Tabel 6.2: Samenvatting doelstellingen

In tabel 6.2 zijn de gegevens uit tabel 6.1 nog eens samengevat. Hieruit blijkt dat vijf respondenten doelstellingen breed formuleren, alle doelstellingen registreren en ook rapporteren. Bij de overige zeven respondenten gebeurt dit niet volledig. Drie respondenten formuleren en rapporteren in jaarplannen over financiële en overige doelstellingen, maar registreren alleen de financiële doelstellingen. De overige doelstellingen rapporteren zij wel, maar hieraan ligt geen feitelijke registratie ten grondslag. Over de expliciete voortgang van deze overige doelstellingen wordt niet gerapporteerd. Dit komt omdat deze doelstellingen veelal niet meetbaar zijn gemaakt door middel van prestatie indicatoren. De overige vier respondenten hebben alleen financiële doelstellingen die zij registreren door middel van de begroting en rapporteren via het jaarplan. Acht van de twaalf respondenten zouden nu nog in staat moeten zijn om integraal, dus voor meerdere categorieën doelstellingen, risico’s te benoemen. Voor vier van de twaalf zou dit feitelijk gezien niet meer kunnen omdat zij alleen risico’s zouden kunnen formuleren die hun financiële doelstellingen bedreigen.
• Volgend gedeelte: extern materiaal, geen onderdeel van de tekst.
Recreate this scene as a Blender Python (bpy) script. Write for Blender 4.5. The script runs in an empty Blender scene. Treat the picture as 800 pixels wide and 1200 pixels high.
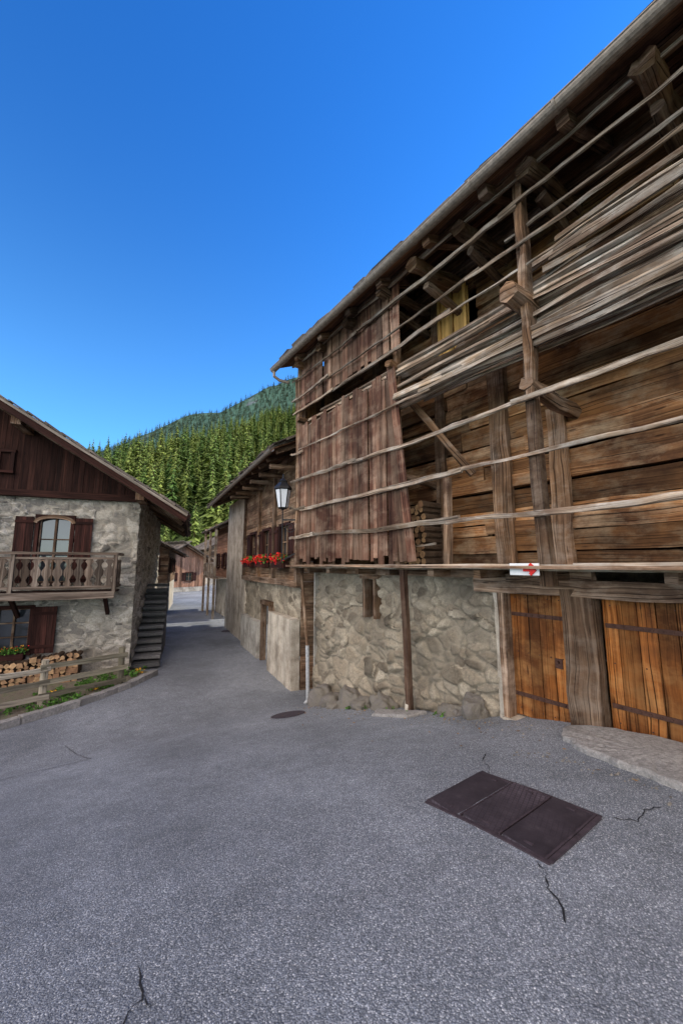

Verder valt op dat de doelstellingen van organisatieonderdelen A en organisatieonderdelen B niet altijd een duidelijk verband hebben met de doelstellingen op het hoogste organisatie X-niveau.

Minder dan de helft van de respondenten heeft doelstellingen in verschillende categorieën geformuleerd, geregistreerd en gerapporteerd en voert dus de eerste stap van risicomanagement proces niet volledig en integraal uit. Daarnaast zijn er in deze eerste stap al diverse verschillen geconstateerd in, met name, registratiemethoden. Op basis van de hierboven besproken verschillen in registratie en rapportage van doelstellingen, welke deels afhankelijk zijn van controllers binnen organisatieonderdelen is het waarschijnlijk dat de output, rapporteren over risicomanagement, ook verschillend zal zijn.

45

Risico-acceptatiegraad

Tijdens de gesprekken wordt de vraag of een risicoacceptatiegraad is vastgesteld door alle respondenten ontkennend beantwoord. In enkele gesprekken wordt gezegd dat men risico averse is, maar dat is niet gekoppeld aan specifieke doelstellingen en daarom niet geformaliseerd. Omdat geen van de respondenten een risicoacceptatiegraad heeft vastgesteld is er ook geen verband te zien met het de manier waarop doelstellingen zijn geformuleerd. Een oorzaak voor het ontbreken van een risicoacceptatiegraad is dat respondenten niet over voldoende kennis beschikken om deze stap te nemen. Dit is verklaarbaar omdat deze kennis in het algemeen nog weinig bekend of beschikbaar is. Er is geen literatuur beschikbaar die ingaat op verschillende methoden voor risicohouding of risico-acceptatiegraad.